Three thousand years of beautiful tradition, from Moses to Sandy Koufax. -- The Big LebowskiPassover is a celebration of the liberation of the Jewish people from Egypt three thousand years ago. We've been telling and re-telling the story ever since -- and it continues to resonate with us because, as Jews do, we ask questions, and then struggle to answer them as we try to connect the ancient story to our lives, our experiences and the society we live in today. Critically, our story is a universal story of liberation that not only reminds us that Jews were not always free but challenges us to recognize that others here and throughout the world have also suffered from and continue to struggle against oppression in its many forms. This is their story too.
Some, like Schmuel Rosen, who wrote a recent op-ed in the New York Times, believe that the Passover Seder shouldn't be politicized -- that bringing contemporary politics into the mix of ritual and tradition trivializes this sacred festival. But I don't see how we can meaningfully celebrate our story of freedom and redemption without reflecting on today's impediments to social justice.

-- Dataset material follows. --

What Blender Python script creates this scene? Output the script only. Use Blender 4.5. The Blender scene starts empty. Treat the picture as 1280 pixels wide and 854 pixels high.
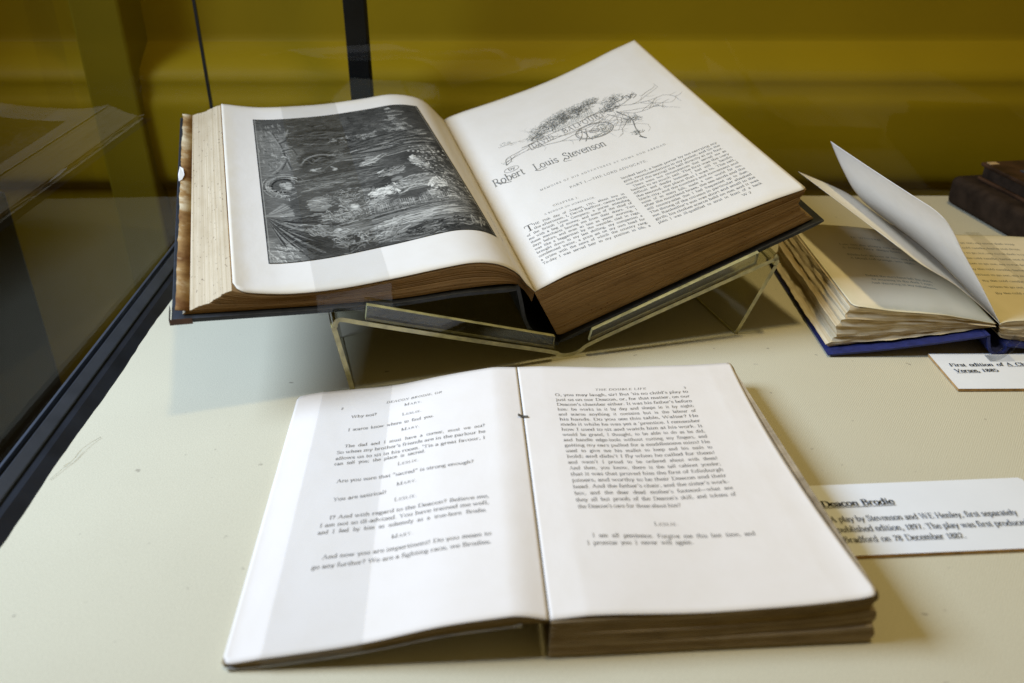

As Jonathan Chait points out, "this would not be such a problem if the sitting president did not bear such an uncanny resemblance to a villain from a traditional Jewish narrative. Like the Pharaoh, Trump is a builder fond of exploitative labor practices and an arch-nationalist, with a nasty habit of making deals then welching on his side of the bargain."
Or if the Trump Administration didn't continue to use language familiar to Holocaust deniers and white nationalists. Just today, on the second day of Passover, press secretary Sean Spicer, decided to compare Hitler favorably to Syrian President Bashar al-Assad, claiming that even Hitler didn't use chemical weapons. First of all, it is never a good idea to compare Hitler favorably to anyone -- and especially on a sacred Jewish holiday. Then there's the inconvenient fact that the lethal ingredient that killed millions of Jews in what Spicer later referred to as "Holocaust Centers" was a chemical -- Zyklon B, to be exact. Oy.
Trump is a plague on this country and on the world. He rose to political power by scapegoating and demonizing Mexicans and Muslims, he has surrounded himself with racists and anti-Semites, and he is pursuing policies that will cause fear and hardship to the most marginalized and vulnerable in our society.
If Passover isn't a time for speaking out against injustice and calling out today's tyrants and their enablers, then, to paraphrase that great Jewish scholar Alvy Singer, "what's the point?"